Weder Bestie noch Heilsbringer: Sowohl Wolfsfeinde also auch Wolfsfreunde argumentieren mit Mythen

Der Wolf muss für viele Wunschvorstellungen herhalten. (Bild: Christel Sagniez / Pixabay)

Für einen Naturfilm sind 44 Millionen Klicks eine stattliche Ausbeute. Das viereinhalb Minuten lange Youtube-Video von 2014 trägt den Titel „How Wolves change Rivers“ („Wie Wölfe Flüsse ändern“). Als Erzählstimme hört man den bekannten Umweltjournalisten und -aktivisten George Monbiot.

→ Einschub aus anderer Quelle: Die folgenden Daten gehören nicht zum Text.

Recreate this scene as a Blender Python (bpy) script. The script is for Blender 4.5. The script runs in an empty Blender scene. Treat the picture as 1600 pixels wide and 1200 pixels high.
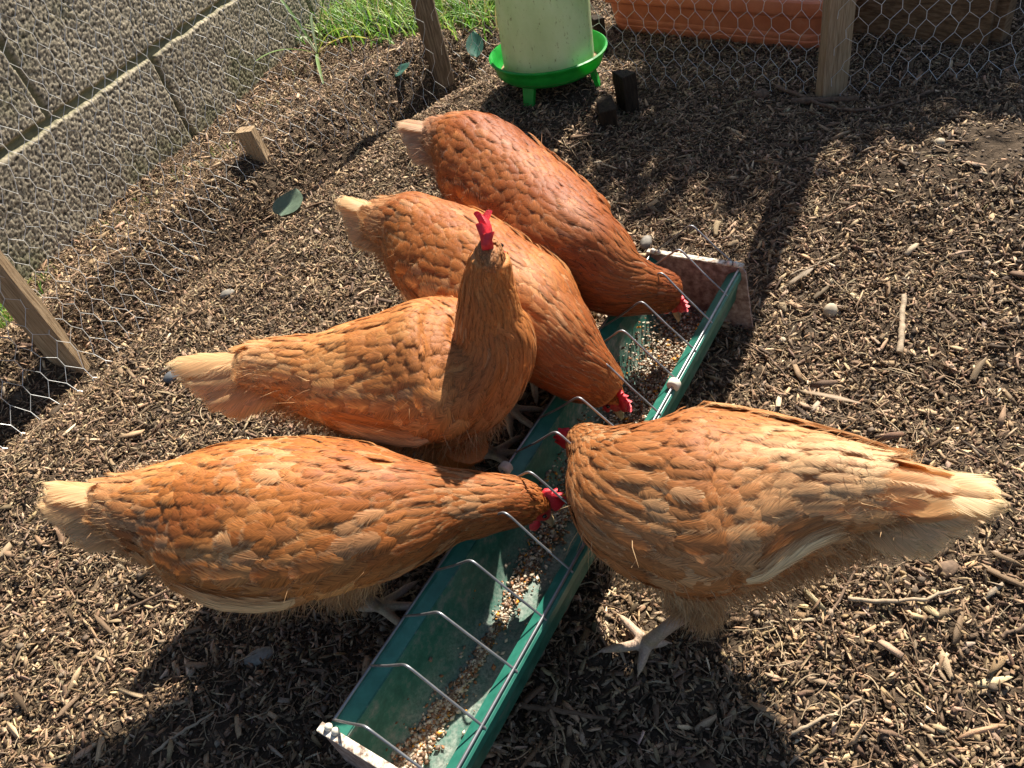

Kurz zusammengefasst lautet die Botschaft des Films folgendermassen: Als Ende der 1990er Jahre wieder Wölfe im Yellowstone Park in den USA ausgesetzt wurden, hatte dies positive Folgen für das ganze Ökosystem. So wurden etwa die Bestände der Huftiere auf natürliche Weise reguliert. Die Huftiere konnten sich nicht mehr ungestört im ganzen Park ausbreiten, sondern mussten ihr Verhalten ändern, um nicht von den Wölfen gefressen zu werden. An den Ufern und Flüssen breiteten sich daher wieder Pflanzen aus, da die Huftiere aus Angst vor den Wölfen dort nicht mehr ästen. Derart nahm die Erosion der Flussufer ab – die Flüsse änderten ihre Richtung und begannen zu mäandrieren: alles ausgelöst von den Wölfen.

Auch sonst hatte die Wiederansiedlung nur positive Auswirkungen: mehr Biber, mehr Bären, mehr Vögel, mehr Pflanzenarten. Ein Schulbeispiel der sogenannten trophischen Kaskade: Prädatoren an der Spitze der Nahrungskette verändern ganze Ökosysteme. Und hier ganz im Sinne der Wolfsfreunde: Die Wölfe heilten ein beschädigtes Ökosystem.

Seither ist das Beispiel aus dem Yellowstone Park zum Selbstläufer geworden. Wölfe sind gut für die ganze Natur, heisst das Mantra.

Das Problem: So einfach ist es nicht.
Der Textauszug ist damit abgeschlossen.